The Beginhjof now serves not as a convent, but as apartments for visiting faculty. “The building I was in was 16th century but a fully outfitted apartment with everything I needed,” Carpenter said. “It was very comfortable housing, just extraordinarily interesting and beautiful.”

Carpenter’s classroom experience was quite a bit different than his classes at intimate Oxford. His modern American literature class numbered 167 students—a whopping amount by American standards for a literature class.

“That made it tough because there wasn’t a good way to handle a discussion with that many people,” Carpenter said. “It meant that I was lecturing the entire time, the classes met once a week for two hours a clip, so it’s sometimes tough to have enough material.”
Even the graduate seminar on Vietnam-era literature had 25 students, perhaps 50 percent larger than a comparable seminar at a U.S. university. The class covered an era with which Carpenter is intimately familiar.

In 1968, the then-21-year-old Carpenter graduated from the College of Charleston with a double major in English and mathematics. He then entered graduate school at Vanderbilt. He never finished.

The fall of 1968 was the first semester that deferments for graduate students had been removed.

Thousands of graduate students were swept into the armed forces that autumn, and Carpenter was one of them. “Most of my basic training company were graduate students from various disciplines,” Carpenter said. “Our platoon leader was a recent philosophy Ph.D. That made for an interesting basic training, because you had all these very well-educated young men who weren’t inclined to be indoctrinated in quite the way the Army intended.”

Like many young Americans of his generation, Carpenter faced a life-defining choice concerning service in Vietnam.

“We were all fundamentally opposed to military service—especially to the war in Vietnam and the reasons we were there,” Carpenter said. “I had a route to Canada, with a plane ticket I had worked out with the peace folks at Vander-bilt. But when push came to shove, it was either go to Canada or go to jail. When it came right down to it, most of us decided that we would go ahead and take our chances.

“At least military service was a break from graduate school,” he laughed.

Carpenter served three years in the Army, including a tour of duty in Vietnam from 1969–70. He rose to the rank of sergeant and earned the Bronze Star. He then returned to grad school and earned his master’s in English at North Carolina in 1973

That same year, Carpenter’s first book of poetry, A Year for the Spider, was published. The poems were based on his experiences in Vietnam, and the book’s tone was quite a bit different than his early work in Charleston.

“I became a far less romantic poet than I was as an undergraduate,” Carpenter said. “My poetry took on some very hard edges.”

For instance, a passage in the book’s preface reads: “[The poems] are radically subjective responses to the kinds of experiences which have come to characterize this particularly tragic and absurd war.”

While the Belgian students didn’t have firsthand knowledge of the Vietnam War, the violence that accompanied war protests in this country also affected Western Europe. “They had very strong feelings, because 1968 was a watershed year for them, too,” Carpenter said. “There were widespread student demonstrations throughout Europe.”

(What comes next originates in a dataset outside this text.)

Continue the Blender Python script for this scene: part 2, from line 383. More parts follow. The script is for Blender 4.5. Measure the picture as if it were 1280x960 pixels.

At Leuven, for instance, students blockaded the streets and burnt cars. The governments of both France and Belgium almost fell that year.

“They were very interested in Vietnam as an inciting event for their 1968 rebellion,” Carpenter said.

Literature of the Vietnam era is not Carpenter’s sole area of interest or expertise. He has written several essays on William Faulkner and has produced an extensive catalog of work on the Pulitzer-Prize-winning poet John Gould Fletcher. Introducing the literature of the American South to his Belgian students proved to be a daunting task, but one they eventually picked up.

“I had to fill in a great deal of background concerning the nature of the American South, its history and peculiar customs,” Carpenter said. “I came up with some ways of getting a lot of information into a limited number of examples. I streamlined my teaching.”

Carpenter said while he enjoyed his time in Europe, his desire to teach abroad has been quenched.

Any other trip overseas will be as a researcher. Or a tourist.